Norderstedter Kaufmann betrieb 140 Scheinfirmen und ergaunerte vom Finanzamt 192 Millionen Mark. Von dem Geld kaufte er sich ein Schloss - nun muss er ins Gefängnis.

NZ-Redakteur Frank Knittermeier schrieb am 8. Dezember 1993:

In einem der größten Steuerbetrugsverfahren in der Geschichte der Bundesrepublik hat das Kieler Landgericht den Norderstedter Kaufmann Walter S. gestern zu achteinhalb Jahren Haft verurteilt. Die zuständige Wirtschaftsstrafkammer befand den 53-jährigen Unternehmer nach elf Verhandlungstagen für schuldig, zwischen 1987 und 1992 beim Kieler Finanzamt rund 192 Millionen Mark an Vorsteuer-Erstattungen erschlichen zu haben. Das Firmenimperium des Norderstedters hat sich inzwischen weitgehend aufgelöst: Bei den meisten Unternehmen handelte es sich um Scheinfirmen, deren einziger Mitarbeiter S. selbst war.

S. hatte bereits zu Prozessbeginn vor fünf Wochen unter Tränen ein Geständnis abgelegt.
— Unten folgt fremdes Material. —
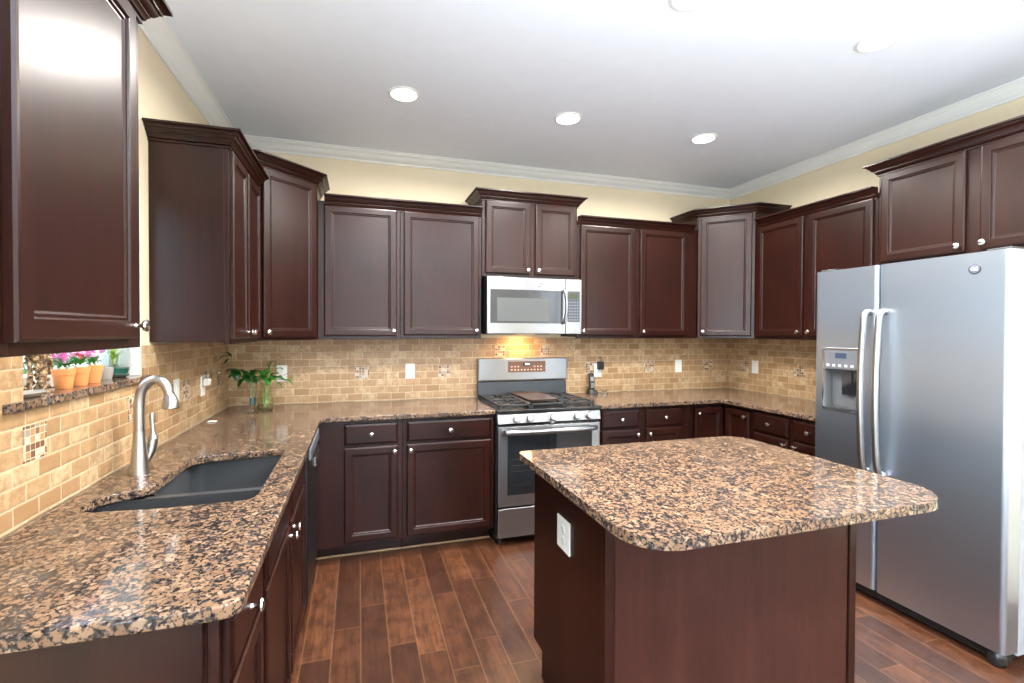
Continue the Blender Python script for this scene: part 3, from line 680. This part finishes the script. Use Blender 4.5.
# dispenser: carve a niche in the freezer door
cut = boxes('cutter', [(DX0+.012, DX1-.012, -FD-.05, -FD+.062, DZ0+.02, DZ0+.245)], BLACK, bev=0)
cut.parent = fg; bpy.context.view_layer.update()
md = fz.modifiers.new('niche', 'BOOLEAN'); md.object = cut; md.operation = 'DIFFERENCE'; md.solver = 'EXACT'
bpy.context.view_layer.update()
me = bpy.data.meshes.new_from_object(fz.evaluated_get(bpy.context.evaluated_depsgraph_get())); fz.modifiers.clear(); fz.data = me; bpy.data.objects.remove(cut)
for q_ in (fz, rd):
    for p_ in q_.data.polygons: p_.use_smooth = True
    q_.data.set_sharp_from_angle(angle=R(38)); wn = q_.modifiers.new('wn', 'WEIGHTED_NORMAL'); wn.weight = 100; wn.keep_sharp = True
dsp = empty('water_dispenser', None, None); dsp.parent = fz
ff = -FD
bm = bmesh.new()    # bezel ring
o_ = [(x, ff-.0005, z) for x, z in rrect(DX0, DX1, DZ0, DZ1, .02)]; o2 = [(x, ff-.007, z) for x, z in rrect(DX0+.003, DX1-.003, DZ0+.003, DZ1-.003, .018)]
i2 = [(x, ff-.007, z) for x, z in rrect(DX0+.012, DX1-.012, DZ0+.02, DZ1-.010, .012)]; i1 = [(x, ff-.0005, z) for x, z in rrect(DX0+.012, DX1-.012, DZ0+.02, DZ1-.010, .012)]
loft(bm, [o_, o2, i2, i1], False, False); 
bpy.data.objects.remove(dsp)
dsp = link('water_dispenser', bm, CHROME, fz)
boxes('dispenser_panel', [(DX0+.013, DX1-.013, ff-.0055, ff-.0006, DZ0+.246, DZ1-.011)], plain('panel_silver', (.16, .17, .19), .45, .3), dsp, bev=.002)
boxes('display', [(DX0+.080, DX0+.145, ff-.0062, ff-.0056, DZ1-.060, DZ1-.030)], BLCD, dsp, bev=0)
boxes('button', [(DX0+.03+.035*i, DX0+.045+.035*i, ff-.0062, ff-.0056, DZ0+.26, DZ0+.272) for i in range(5)], WHITE, dsp, bev=0)
boxes('niche_liner', [(DX0+.0125, DX0+.0155, ff+.001, ff+.0605, DZ0+.0205, DZ0+.2445), (DX1-.0155, DX1-.0125, ff+.001, ff+.0605, DZ0+.0205, DZ0+.2445), (DX0+.0156, DX1-.0156, ff+.058, ff+.0605, DZ0+.0205, DZ0+.2445), (DX0+.0156, DX1-.0156, ff+.001, ff+.0579, DZ0+.242, DZ0+.2445)], plain('niche_grey', (.13, .135, .14), .35), dsp, bev=0)
boxes('drip_tray', [(DX0+.016, DX1-.016, ff+.001, ff+.0575, DZ0+.0205, DZ0+.026)], DGREY, dsp)
bm = bmesh.new(); loft(bm, [[(DX0+.10, ff+.02, DZ0+.23), (DX0+.155, ff+.02, DZ0+.23), (DX0+.155, ff+.03, DZ0+.23), (DX0+.10, ff+.03, DZ0+.23)], [(DX0+.092, ff+.034, DZ0+.10), (DX0+.15, ff+.034, DZ0+.10), (DX0+.15, ff+.04, DZ0+.10), (DX0+.092, ff+.04, DZ0+.10)]]); link('paddle', bm, CHROME, dsp)
bm = bmesh.new(); loft(bm, [[(DX0+.165, ff+.02, DZ0+.23), (DX0+.19, ff+.02, DZ0+.23), (DX0+.19, ff+.03, DZ0+.23), (DX0+.165, ff+.03, DZ0+.23)], [(DX0+.16, ff+.034, DZ0+.10), (DX0+.185, ff+.034, DZ0+.10), (DX0+.185, ff+.04, DZ0+.10), (DX0+.16, ff+.04, DZ0+.10)]]); link('paddle', bm, CHROME, dsp)
def fhandle(x, root):
    pts = spline([(x, ff-.002, 1.545), (x, ff-.030, 1.545), (x, ff-.050, 1.50), (x, ff-.066, 1.30), (x, ff-.070, 1.12), (x, ff-.066, .94), (x, ff-.052, .76), (x, ff-.030, .700), (x, ff-.002, .700)], 6)
    bm = bmesh.new(); tube(bm, pts, .0155, 12, flat=1.0); link('handle', bm, FAUCET, root)
fhandle(FS-.034, fz); fhandle(FS+.042, rd)
emblem(rd, (.766, ff-.0008, 1.722), (0, 0, 0), .023, True)
boxes('toe_grille', [(.01, FWD-.02, ff+.045, ff+.097, .012, .063)]+[(.06+.11*i, .15+.11*i, ff+.040, ff+.0445, .020+.014*j, .026+.014*j) for i in range(7) for j in range(3)], BLACKP, fg)
bm = bmesh.new(); lathe(bm, [(.030, .010), (.034, .02), (.034, .050), (.026, .064)], (FWD-.040, ff+.034, 0), 20); link('hinge_cover', bm, BLACK, fg)
boxes('hinge_cover', [(FWD-.10, FWD-.01, ff+.03, ff+.14, 1.797, 1.808)], DGREY, fg, bev=.004); boxes('hinge_cover', [(.01, .10, ff+.03, ff+.14, 1.797, 1.808)], DGREY, fg, bev=.004)
for x in (.06, FWD-.06):
    for y in (-.1, ff+.15):
        bm = bmesh.new(); lathe(bm, [(.02, .0005), (.02, .0445)], (x, y, 0), 12); link('foot', bm, BLACKP, fg)

# ------------------------------------------------------------------ island
IX0, IX1, IY0, IY1 = 1.600, 2.640, -2.380, -1.762
il = empty('kitchen_island', 'dark cherry kitchen island under the rounded granite top', 'island', ((IX0+IX1)/2, (IY0+IY1)/2, 0))
ox, oy = (IX0+IX1)/2, (IY0+IY1)/2; a, b, c_, d_ = IX0-ox, IX1-ox, IY0-oy, IY1-oy
# side panels notched at the toe kick
def side(x0, x1):
    bm = bmesh.new(); pr = [(c_+.02, .0005), (d_-.095, .0005), (d_-.095, .108), (d_, .108), (d_, CB-.001), (c_+.02, CB-.001)]
    loft(bm, [[(x0, y, z) for y, z in pr], [(x1, y, z) for y, z in pr]]); return link('side_panel', bm, CHERRY, il, smooth=False)
side(a, a+.018); side(b-.018, b)
boxes('carcass', [(a+.019, b-.019, c_+.022, d_-.022, .108, CB-.001)], CHERRY, il)
boxes('back_panel', [(a+.034, b-.030, c_+.003, c_+.0195, .0005, CB-.001)], CHERRY_LIT, il)
boxes('corner_post', [(a-.004, a+.033, c_-.004, c_+.0195, .0005, CB-.001)], CHERRY, il, bev=.002); boxes('corner_post', [(b-.029, b+.004, c_-.004, c_+.0195, .0005, CB-.001)], CHERRY, il, bev=.002)
boxes('toe_kick', [(a+.02, b-.02, d_-.115, d_-.096, .0005, .1075)], CHERRY, il); boxes('shoe_strip', [(a+.0, b, d_-.0955, d_-.083, .0005, .016)], SHOE, il, bev=.003)
for k in range(2):
    w0 = b-.03-k*.50; 
    bm = bmesh.new(); panel(bm, 0, .47, .13, .716, 0, .02, DOOR); dd = link('door', bm, CHERRY, il, loc=(w0, d_-.0205, 0), rotz=math.pi, smooth=False); knob(dd, .448 if k == 0 else .022, -.0205, .682)
    bm = bmesh.new(); panel(bm, 0, .47, .732, .862, 0, .02, DRAW); dd = link('drawer', bm, CHERRY_H, il, loc=(w0, d_-.0205, 0), rotz=math.pi, smooth=False); knob(dd, .235, -.0205, .797)
itop = poly_slab('island_top', [(x, y) for x, y in rrect(1.536, 2.712, -2.668, -1.722, (.13, .16, .11, .03), 9)], [], CB, CT, GRANITE, bev=.008)
tag(itop, 'granite island top with rounded corners overhanging the near side', 'countertop')
outlet('white outlet on the side of the island facing the sink', (IX0-.0005, -2.075, .688), -HP, w=.110, h=.120)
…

Dabei hatte er eingeräumt, die Millionen als Geschäftsführer der international verzweigten Firmengruppe AM (Arbeitstechnik/Medizin) mit Hilfe gefälschter Warenrechnungen an eine Londoner AM-Filiale erschwindelt zu haben. Als Motiv hatte er angegeben, mit dem Geld marode Industriebetriebe sanieren und Arbeitsplätze retten zu wollen. Das Gericht folgte dieser Darstellung nicht.

In der einstündigen Urteilsbegründung sagte der Vorsitzende Richter, S. habe "grob eigennützig gehandelt" und sei als "Konzernherr" bei Entlassungen von Mitarbeitern "keineswegs zimperlich" gewesen. Dies hatten in der fünfwöchigen Beweisaufnahme mehrere ehemalige Angestellte der AM-Firmengruppe geschildert. Die Tatsache, dass S. sich monatlich teilweise zweistellige Millionenbeträge vom Finanzamt Kiel-Nord erstatten ließ, bezeichnete der Richter als "am Rande" des Vorstellungsvermögens.

Der Schilderung, er habe keinen aufwendigen Lebensstil geführt, widersprach der vorsitzende Richter in der Urteilsbegründung scharf. So habe der Norderstedter in seinem für insgesamt 20 Millionen Mark erworbenen und restaurierten 22-Zimmer-Schloss in Tremsbüttel (Kreis Stormarn) wie ein "Sonnenkönig" in "Saus und Braus" gelebt. Als Sponsor habe er etliche Millionen Mark in den Motorsport investiert und selbst zeitweise fünf Nobelkarossen zur gleichen Zeit besessen. Auch mehrere schleswig-holsteinische Vereine habe der Sportfan mit "etlichen hunderttausend Mark" unterstützt, um "sein Ansehen zu steigern". In Norderstedt sponserte er die Volleyball- und Handballabteilungen bei TuRa Harksheide.

Das Vorgehen des Angeklagten sei "keineswegs mit einem Schmunzeln abzutun", meinte der Richter. S. habe sich vielmehr "parasitär am Volksvermögen bereichert".

Keinen besonders schweren Fall erkannte das Gericht lediglich bei den S. vorgeworfenen Urkundenfälschungen. Die Qualität der fingierten Rechnungen sei "lächerlich" gewesen. Bereits der Staatsanwalt hatte in seinem Plädoyer geschildert, wie S. die Fälschungen auf einer alten mechanischen Schreibmaschine "im Zwei-Finger-Suchsystem" beging. Dabei habe er in Minuten mehr Geld verdient, "als ein Richter oder Lehrer in seinem ganzen Leben". Von den 192 Millionen Mark werden dem Finanzamt nach Berechnungen der Staatsanwaltschaft lediglich rund 50 Millionen zurück erstattet werden können. Der genaue Verbleib des Geldes konnte in dem Prozess nicht geklärt werden.